Shaping, Painting Two New Worlds

Like cousins who have grown up apart from each other, America and Australia have an unmistakable family resemblance, even if their accents are very different.

Each is a former British colony that, as the 19th century dawned, appeared to be a vast, ripe, largely empty New World for Europeans to conquer. "In the 19th century, the promise of our planet seemed boundless, horizons limitless, and destinies manifest," says the catalog of this exhibition of more than 100 paintings from museums worldwide. The show, which began at Australia's National Gallery and now is at the Wadsworth Atheneum in Hartford (through Jan. 3), provides a chance to compare and contrast in terms of art and image.

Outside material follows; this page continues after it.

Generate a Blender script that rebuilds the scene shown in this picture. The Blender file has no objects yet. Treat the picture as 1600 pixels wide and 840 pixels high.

The show gives an American and an Australian perspective on five themes: "Meeting the Land," "Claiming the Land," "In Awe of the Land," "A Landscape of Contemplation," and finally, "The Figure Defines the Landscape." (This last reflects a time when people were no longer dots in the distance but essential features of the paintings.)

Many of the earliest paintings in the exhibition are as much about science as art. Before photography relieved painting of its documentary function, artists routinely went along on scientific expeditions. Thus, when explorer Matthew Flinders set forth to circumnavigate Australia in 1801, he brought English painter William Westall along as his "topological painter."

Similarly, Henry Cheever Pratt accompanied an expedition sent out after the Mexican War to survey the new border and scope out potential sites for settlements. His "View from Maricopa Mountain Near the Rio Gila," included in the exhibition, shows a panoramic landscape of an area that has since become Phoenix, Ariz.

Of the early Australian paintings, some of the scenes of Aboriginals are among the most touching - given how poorly these peoples fared after the arrival of the British settlers. "Corroboree at Newcastle," by Joseph Lycett, for instance, depicts an Aboriginal ritual dance by moonlight. It was an imagined scene. (By 1820, Aboriginals had been largely driven out of the area around Newcastle, not far from Sydney.) "But it's not bad, it's a pretty close approximation, really" of what the dance would have been like, says Barbara Brinton of the education department of the National Gallery of Australia in Canberra.

The presence of Aboriginals in the Australian paintings has a counterpart in the Indians in the American paintings. And painters in both countries were inclined to sweeping panoramas and distinctive natural features. (Natural Bridge, Va., as painted by Frederic Edwin Church, for example, or Becker's "Blow-Hole, Tasman's Peninsula, Van Diemen's Land.") Artists also were inclined to read symbolism into the natural phenomena around them. "Niagara Falls, for instance, was seen as a sign of God's power," Ms. Brinton says.

WATER, indeed, was everywhere laden with symbolism: as a sign of purification and cleansing, as a sign of industrial power in an age when paddle steamers helped conquer new worlds on both continents. "It was never just the landscape. There was always some larger theme behind it," Brinton says.

This show reminds viewers how landscape painting teaches us what to look for in nature. As Simon Schama argued in his 1995 book, "Landscape and Memory," the ostensibly "natural" landscapes we see and call typical of this or that country are in fact cultural constructs: We experience certain things in the landscape because they are what our culture has told us to look for. Or, as the exhibition catalog puts it, " 'Landscape' is made in the mind."